- [Directions] Print exactly the lines from the first one down to the line containing "mb = MB(); mb.box((-.22, 19.9, 5.95), (.16, 20.0, 6.70));", both ends included, with no pictures and nothing else.

- [Given material]
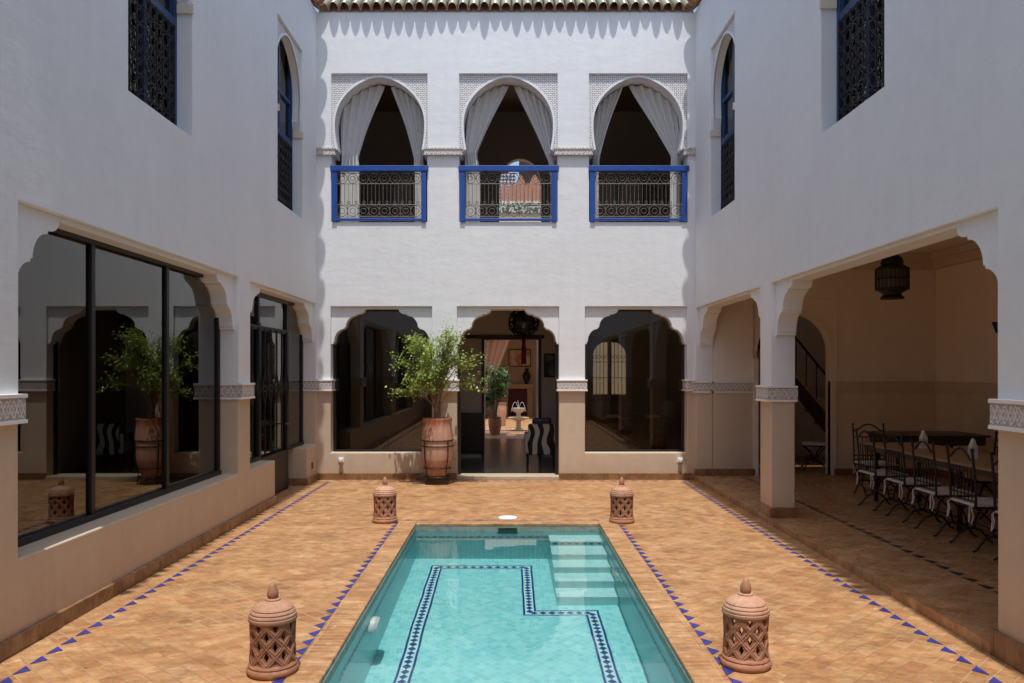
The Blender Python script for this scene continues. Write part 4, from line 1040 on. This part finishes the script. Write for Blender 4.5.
struct_t = MB(); struct_t.box((-1.3, 17.2, 3.5), (1.6, 21.2, 3.75)); struct_t.build('terrace_slab', M['cream'], ter)
mb = MB(); mb.box((-.40, 19.6, 3.75), (1.2, 19.8, 5.95)); mb.build('screen_wall', M['cream'], ter)
mb = MB()
zt0 = 6.02
for k in range(8):
    x = -.38 + k * .195; mb.prism([(x, 5.95), (x + .165, 5.95), (x + .165, 6.27), (x + .15, 6.33), (x + .12, 6.37), (x + .0825, 6.39), (x + .045, 6.37), (x + .015, 6.33), (x, 6.27)], 19.62, 19.78, lambda u, v, q: (u, q, v))
mb.build('merlons', M['salmon'], ter)
mos, nt, b = newmat('navy_white_mosaic'); gp = coords(nt, rot=(0, R(45), 0)); ck = N(nt, 'ShaderNodeTexChecker'); ck.inputs['Scale'].default_value = 16; L(nt, gp, ck.inputs[0]); ck.inputs[1].default_value = (.03, .04, .12, 1); ck.inputs[2].default_value = (.55, .55, .55, 1); L(nt, ck.outputs[0], b.inputs[0])
mb = MB(); mb.box((-.22, 19.9, 5.95), (.16, 20.0, 6.70)); mb.build('mosaic_panel', mos, ter)
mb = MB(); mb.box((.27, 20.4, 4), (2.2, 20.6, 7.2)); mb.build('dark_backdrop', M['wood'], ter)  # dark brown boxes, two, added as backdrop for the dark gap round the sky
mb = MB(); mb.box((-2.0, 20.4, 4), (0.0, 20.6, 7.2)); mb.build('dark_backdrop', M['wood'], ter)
gw = mix_pattern('green_white_mosaic', (.06, .12, .08), (.55, .55, .50), 18)
mb = MB(); mb.box((-.3, 19.57, 5.66), (1.2, 19.602, 5.9)); mb.build('mosaic_frieze', gw, ter)
mb = MB(); mb.box((.16, 19.9, 5.95), (1.0, 20.0, 6.42)); mb.build('salmon_panel', M['salmon'], ter)
mb = MB()
for q in ((.30, .13), (.66, .15)):
    mb.prism([(q[0] - q[1], 6.30), (q[0] + q[1], 6.30), (q[0] + q[1] * .8, 6.52), (q[0] + q[1] * .3, 6.66), (q[0], 6.70), (q[0] - q[1] * .3, 6.66), (q[0] - q[1] * .8, 6.52)], 20.0, 20.15, lambda u, v, w: (u, w, v))
mb.build('gable', M['salmon'], ter)
# ------------------------------------------------------------------ dining furniture
def dining_chair(label, group):
    r = empty('dining_chair', (0, 0, 0), label, 'chair', group)      # faces +X, back at x=-.2
    b = MB(); hw = .215
    for s in (-1, 1):
        b.tube([(-.20, s * hw, .44), (-.205, s * hw, .70), (-.235, s * hw, 1.00)], .012, 6)
        b.lathe([(0, 0), (.014, .0), (.018, .015), (.012, .03), (0, .035)], (-.235, s * hw, 1.0), 8)
    # crest: shouldered arch
    pts = []
    for k in range(25):
        y = -hw + 2 * hw * k / 24; a = abs(y) / hw; z = .93 + (.085 * cos(a / .72 * PI / 2) if a < .72 else -.015 * sin((a - .72) / .28 * PI)); pts.append((-.228, y, z))
    b.tube(pts, .011, 6)
    for z, x in ((.50, -.20), (.56, -.201), (.83, -.216)): b.bar((x, -hw, z), (x, hw, z), .009, 5)
    b.build('backrest_frame', M['iron'], r, smooth=True)
    b = MB()
    for k in range(1, 7): y = -hw + 2 * hw * k / 7; b.tube([(-.20, y, .50), (-.205, y, .70), (-.216, y, .83)], .006, 5)
    b.build('spindles', M['iron'], r, smooth=True)
    b = MB()
    for p, q in (((-.20, -hw), (.20, -hw)), ((.20, -hw), (.20, hw)), ((.20, hw), (-.20, hw)), ((-.20, hw), (-.20, -hw))): b.bar((*p, .44), (*q, .44), .011, 6)
    b.build('seat_frame', M['iron'], r)
    for s in (-1, 1):
        for d in (-1, 1):
            b = MB(); pts = []
            for k in range(13):
                t = k / 12; x = d * (.20 - .40 * (t ** .85)) ; z = .44 * (1 - t) + .05 * sin(PI * t) * (1 if t < .5 else -1) ; x += -d * .05 * sin(PI * t) * (1 if t > .5 else -1)
                pts.append((x, s * (hw - .012 * (d > 0)), max(z, .006)))
            pts[-1] = (pts[-1][0] - d * .02, pts[-1][1], .008)
            b.tube(pts, .011, 6); b.build('leg', M['iron'], r, smooth=True)
    b = MB(); b.bar((0, -hw, .22), (0, hw, .22), .010, 6); b.bar((.12, -hw, .10), (.12, hw, .10), .008, 6); b.build('stretcher', M['iron'], r)
    # cushion: puffy slab
    b = MB(); n = 10; top = {}; bot = {}
    for i in range(n + 1):
        for j in range(n + 1):
            x, y = -.205 + .41 * i / n, -.21 + .42 * j / n; e = min(i, n - i, j, n - j) / n * 2; h = .022 * (1 - (1 - e) ** 3)
            top[i, j] = b.vert((x, y, .478 + h)); bot[i, j] = b.vert((x, y, .455 - h * .2))
    for i in range(n):
        for j in range(n): b.face((top[i, j], top[i + 1, j], top[i + 1, j + 1], top[i, j + 1])); b.face((bot[i, j], bot[i, j + 1], bot[i + 1, j + 1], bot[i + 1, j]))
    for i in range(n):
        for A, B_ in (((i, 0), (i + 1, 0)), ((i + 1, n), (i, n)), ((0, i + 1), (0, i)), ((n, i), (n, i + 1))): b.face((top[A], bot[A], bot[B_], top[B_]))
    cu = b.build('cushion', M['cushion'], r, smooth=True)
    for s in (-1, 1):
        b = MB(); b.tube([(-.205, s * .19, .47), (-.235, s * .20, .44), (-.225, s * .215, .36), (-.24, s * .205, .28)], .007, 4); b.tube([(-.205, s * .19, .47), (-.245, s * .185, .45), (-.235, s * .17, .38), (-.245, s * .18, .30)], .007, 4)
        b.build('cushion_tie', M['cushion'], cu)
    return r
CG = 'iron dining chairs around the arcade table'
ch0 = dining_chair('iron dining chair on the pool side of the table, nearest fully visible one', CG)
ch0.location = (4.62, 7.78, FZ); ch0.scale.z = .955
rows = [((4.63, 8.50), 0, 'iron dining chair on the pool side of the table, second from the near pillar'),
        ((4.68, 9.26), 0, 'iron dining chair on the pool side of the table, third from the near pillar'),
        ((4.69, 10.02), 0.03, 'iron dining chair on the pool side of the table, last before the end wall'),
        ((4.62, 7.05), 0, 'iron dining chair partly hidden behind the near right pillar'),
        ((5.06, 11.02), -PI / 2, 'iron dining chair at the far head of the table in front of the ochre dado'),
        ((5.72, 9.55), PI, 'iron dining chair across the table beside the right table lantern'),
        ((5.72, 8.3), PI, 'iron dining chair on the wall side of the table behind the near pillar')]
for (x, y), rz, lab in rows:
    c_ = copy_tree(ch0); c_.location = (x, y, FZ); c_.rotation_euler.z = rz; c_['label'] = lab
# stair hall chair
c_ = copy_tree(ch0); c_.location = (5.35, 14.0, FZ); c_.rotation_euler.z = PI * .9; c_['label'] = 'iron dining chair standing alone in the dark arched doorway of the arcade'
def table(x0, x1, y0, y1, z, lab, legs, mt, apron=.07):
    t = empty('dining_table', ((x0 + x1) / 2, (y0 + y1) / 2, FZ), lab, 'table')
    b = MB(); b.box((x0, y0, FZ + z - .03), (x1, y1, FZ + z)); b.build('tabletop', mt, t, bevel=.006)
    b = MB(); i = .05
    for q in (((x0 + i, y0 + i), (x1 - i, y0 + i + .02)), ((x0 + i, y1 - i - .02), (x1 - i, y1 - i)), ((x0 + i, y0 + i + .02), (x0 + i + .02, y1 - i - .02)), ((x1 - i - .02, y0 + i + .02), (x1 - i, y1 - i - .02))): b.box((*q[0], FZ + z - .03 - apron), (*q[1], FZ + z - .03))
    b.build('apron', M['wood'], t)
    for (lx, ly) in legs:
        b = MB(); b.tube([(lx, ly, FZ + z - .04), (lx, ly, FZ + z * .5), (lx, ly, FZ)], [.03, .022, .03], 8); b.build('leg', M['iron'], t, smooth=True)
    return t
table(4.72, 5.55, 6.4, 10.75, .76, 'long tan topped dining table lined with iron chairs under the arcade', [(4.85, 6.6), (5.42, 6.6), (4.85, 8.6), (5.42, 8.6), (4.85, 10.55), (5.42, 10.55)], M['tabletop'])
table(5.45, 6.85, 11.35, 12.25, .80, 'dark wooden table crosswise beyond the long dining table near the corner', [(5.6, 11.5), (6.7, 11.5), (5.6, 12.1), (6.7, 12.1)], M['wood'], .12)
def table_lantern(name, loc, lab):
    t = empty(name, (0, 0, 0), lab, 'lantern', 'white table lanterns')
    b = MB(); b.box((-.055, -.055, 0), (.055, .055, .015)); b.box((-.06, -.06, .135), (.06, .06, .148)); b.build('base', M['whitem'], t)
    b = MB()
    for sx in (-1, 1):
        for sy in (-1, 1): b.box((sx * .05 - .006, sy * .05 - .006, .015), (sx * .05 + .006, sy * .05 + .006, .135))
    for k in range(4):
        a = k * PI / 2; T_ = lambda u, v, w, a=a: (u * cos(a) - w * sin(a), u * sin(a) + w * cos(a), v)
        for u in (-.02, .02): b.box((u - .004, .015, .048), (u + .004, .135, .052), 0, T_)
        b.ring((0, .10, .05), .02, .004, T_, 8, 4)
    b.build('cage', M['whitem'], t)
    b = MB(); b.prism([(-.06, .148), (.06, .148), (.022, .20), (.012, .235), (-.012, .235), (-.022, .20)], -.045, .045, lambda u, v, w: (u, w * 1.0, v))
    b.lathe([(.07, .148), (.03, .20), (.012, .235), (.014, .245), (.0, .26)], n=8); b.build('roof', M['whitem'], t)
    t.location = loc; t.scale = (.62, .62, .9); return t
tl = table_lantern('table_lantern', (5.16, 9.95, FZ + .761), 'white pierced table lantern on the far half of the long dining table')
c_ = copy_tree(tl); c_.location = (5.08, 8.75, FZ + .761); c_['label'] = 'white pierced table lantern on the long table closer to the near pillar'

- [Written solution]
The Blender Python script for this scene continues. Write part 4, from line 1040 on. This part finishes the script. Write for Blender 4.5.
struct_t = MB(); struct_t.box((-1.3, 17.2, 3.5), (1.6, 21.2, 3.75)); struct_t.build('terrace_slab', M['cream'], ter)
mb = MB(); mb.box((-.40, 19.6, 3.75), (1.2, 19.8, 5.95)); mb.build('screen_wall', M['cream'], ter)
mb = MB()
zt0 = 6.02
for k in range(8):
    x = -.38 + k * .195; mb.prism([(x, 5.95), (x + .165, 5.95), (x + .165, 6.27), (x + .15, 6.33), (x + .12, 6.37), (x + .0825, 6.39), (x + .045, 6.37), (x + .015, 6.33), (x, 6.27)], 19.62, 19.78, lambda u, v, q: (u, q, v))
mb.build('merlons', M['salmon'], ter)
mos, nt, b = newmat('navy_white_mosaic'); gp = coords(nt, rot=(0, R(45), 0)); ck = N(nt, 'ShaderNodeTexChecker'); ck.inputs['Scale'].default_value = 16; L(nt, gp, ck.inputs[0]); ck.inputs[1].default_value = (.03, .04, .12, 1); ck.inputs[2].default_value = (.55, .55, .55, 1); L(nt, ck.outputs[0], b.inputs[0])
mb = MB(); mb.box((-.22, 19.9, 5.95), (.16, 20.0, 6.70)); mb.build('mosaic_panel', mos, ter)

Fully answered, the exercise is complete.